Being “nobbut a heathen,” I should have liked the rest to be in the same vein—the picture of a man hoping nothing, rejecting all speculative corks and bladders—strong only in the will “im Ganzen, Guten, Wahren resolut zu leben,” and accepting himself for more or less a failure—yet battling to the end. But you are on the side of the angels.
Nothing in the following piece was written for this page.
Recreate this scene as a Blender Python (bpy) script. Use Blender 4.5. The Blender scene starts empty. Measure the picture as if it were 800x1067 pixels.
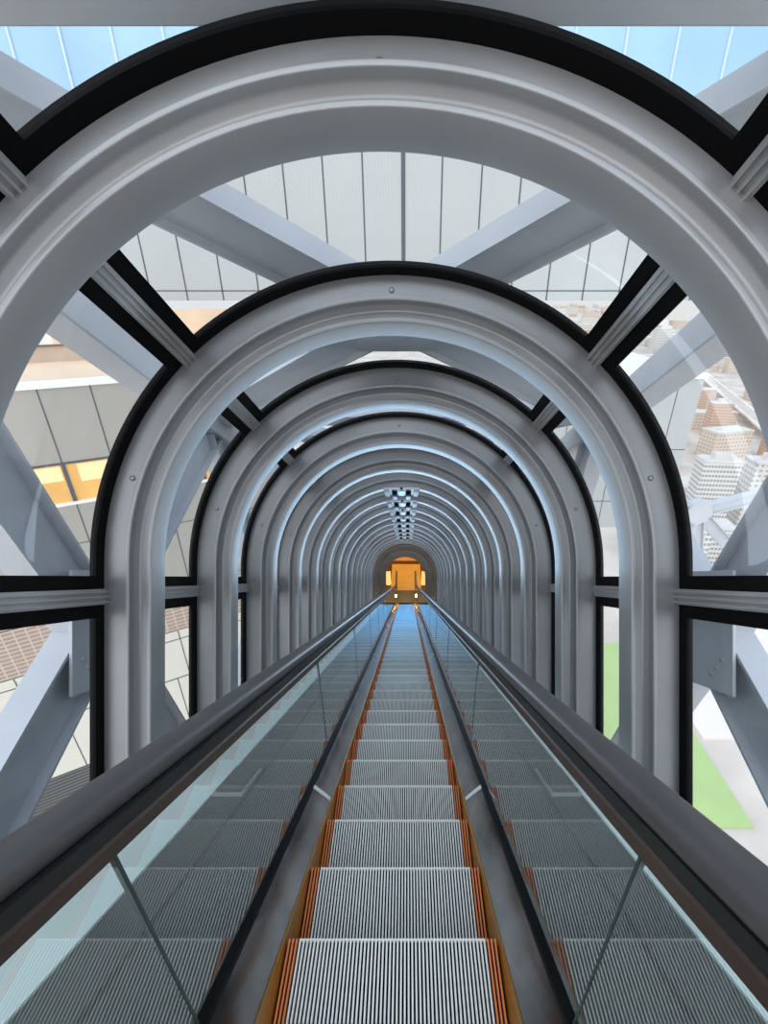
import bpy, bmesh, math, random
from mathutils import Vector, Matrix
random.seed(7)
PI = math.pi
C = bpy.context.scene.collection
SL = math.radians(30.0)                      # slope of the escalator
CS, SN = math.cos(SL), math.sin(SL)
EYE = Vector((0, 0, 14.678))                 # eye above the lower landing floor (z = 0)
XE, XT = -0.055, -0.09                       # centre lines of escalator and of tube
NT = 0.090                                   # tube axis above eye line
F_PX = 520.0

def T(x, t, n):
    """tube coordinates (across, along the slope, square to it) -> world"""
    return EYE + Vector((x, t * CS + n * SN, -t * SN + n * CS))

# ------------------------------------------------------------------ materials
def mat(name, col, rough=0.5, metal=0.0, noise=0.0, nscale=8.0, spec=0.5, emit=None, estr=0.0, rnoise=0.0, stretch=None):
    m = bpy.data.materials.new(name); m.use_nodes = True
    nt = m.node_tree; b = nt.nodes['Principled BSDF']
    b.inputs['Base Color'].default_value = (*col, 1)
    b.inputs['Roughness'].default_value = rough
    b.inputs['Metallic'].default_value = metal
    b.inputs['Specular IOR Level'].default_value = spec
    if emit:
        b.inputs['Emission Color'].default_value = (*emit, 1)
        b.inputs['Emission Strength'].default_value = estr
    if noise or rnoise:
        tc = nt.nodes.new('ShaderNodeTexCoord')
        mp = nt.nodes.new('ShaderNodeMapping')
        if stretch: mp.inputs['Scale'].default_value = stretch
        nz = nt.nodes.new('ShaderNodeTexNoise'); nz.inputs['Scale'].default_value = nscale
        nz.inputs['Detail'].default_value = 4
        nt.links.new(tc.outputs['Object'], mp.inputs['Vector'])
        nt.links.new(mp.outputs['Vector'], nz.inputs['Vector'])
        if noise:
            cr = nt.nodes.new('ShaderNodeValToRGB')
            cr.color_ramp.elements[0].position = 0.3; cr.color_ramp.elements[1].position = 0.7
            cr.color_ramp.elements[0].color = (*[max(0, c * (1 - noise)) for c in col], 1)
            cr.color_ramp.elements[1].color = (*[min(1, c * (1 + noise)) for c in col], 1)
            nt.links.new(nz.outputs['Fac'], cr.inputs['Fac'])
            nt.links.new(cr.outputs['Color'], b.inputs['Base Color'])
        if rnoise:
            mr = nt.nodes.new('ShaderNodeMapRange')
            mr.inputs['To Min'].default_value = max(0.02, rough - rnoise)
            mr.inputs['To Max'].default_value = min(1, rough + rnoise)
            nt.links.new(nz.outputs['Fac'], mr.inputs['Value'])
            nt.links.new(mr.outputs['Result'], b.inputs['Roughness'])
    return m

def glass_mat(name, tint, ior, gloss=(1, 1, 1), rough=0.0):
    m = bpy.data.materials.new(name); m.use_nodes = True
    nt = m.node_tree
    for n in list(nt.nodes):
        if n.type != 'OUTPUT_MATERIAL': nt.nodes.remove(n)
    out = [n for n in nt.nodes if n.type == 'OUTPUT_MATERIAL'][0]
    fr = nt.nodes.new('ShaderNodeFresnel'); fr.inputs['IOR'].default_value = ior
    geo = nt.nodes.new('ShaderNodeNewGeometry')
    tr = nt.nodes.new('ShaderNodeBsdfTransparent'); tr.inputs['Color'].default_value = (*tint, 1)
    gl = nt.nodes.new('ShaderNodeBsdfGlossy'); gl.inputs['Color'].default_value = (*gloss, 1)
    gl.inputs['Roughness'].default_value = rough
    # single sheet: front faces reflect, the back of the sheet only lets light through
    mx = nt.nodes.new('ShaderNodeMixShader')
    mul = nt.nodes.new('ShaderNodeMath'); mul.operation = 'MULTIPLY'
    inv = nt.nodes.new('ShaderNodeMath'); inv.operation = 'SUBTRACT'; inv.inputs[0].default_value = 1.0
    nt.links.new(geo.outputs['Backfacing'], inv.inputs[1])
    nt.links.new(fr.outputs['Fac'], mul.inputs[0]); nt.links.new(inv.outputs[0], mul.inputs[1])
    nt.links.new(mul.outputs[0], mx.inputs['Fac'])
    nt.links.new(tr.outputs[0], mx.inputs[1]); nt.links.new(gl.outputs[0], mx.inputs[2])
    nt.links.new(mx.outputs[0], out.inputs['Surface'])
    return m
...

We are very proud of Julian’s apotheosis. He is a most delightful imp, and the way in which he used to defy me, on occasion, when he was here, was quite refreshing. The strength of his conviction that people who interfere with his freedom are certainly foolish, probably wicked, is quite Gladstonian.

My wife joins in love.
Ever yours affectionately,
T. H. Huxley.

The Grange,
49, North End Road,
West Kensington, W.
Saturday morning.

My dear Mrs. Ward,—

The book has just come—and to my pride and delight with such a pretty autograph: so that to-day I am mightily set up. I cannot tell you how comforting the words read to me—and how sunny they have made this grey day. By the messenger who takes this I send a little drawing, done in gold, which for a whole year past I have meant for you—it was to reach you by your last birthday, but I was ill then with this vile plague that is devastating us, and after that there seemed no reason for sending it one day more than another, and as I looked at it again it didn’t seem good enough, and I thought one day you would come and choose a little souvenir of friendship—one perhaps more to your liking—but this day has never come, and all the year through illnesses big or little have pursued me and nipped all plans. But will you take it with my love—real grateful love; it’s a kind of Urania sort of person, and will be proud to live in your bower in the country.

We are a poor lot—my wife kept to her room for about a month; Phil imprisoned in a room with carbolic curtains round him as if he were a leper, and I—too ignominious at present to be spoken about—longing to go out and see an omnibus—I should like to see an omnibus again!

My love to you all,
Yours, E. B. J.

P.S.—The first day I can get out I shall call and take my chance of seeing you. Don’t dream of writing about the poor little drawing; I should be ashamed, and you are full of work.

The “kind of Urania sort of person” shed a radiance all her own over our house from that day onwards, and was removed before long to a “country bower” after Mrs. Ward’s own heart.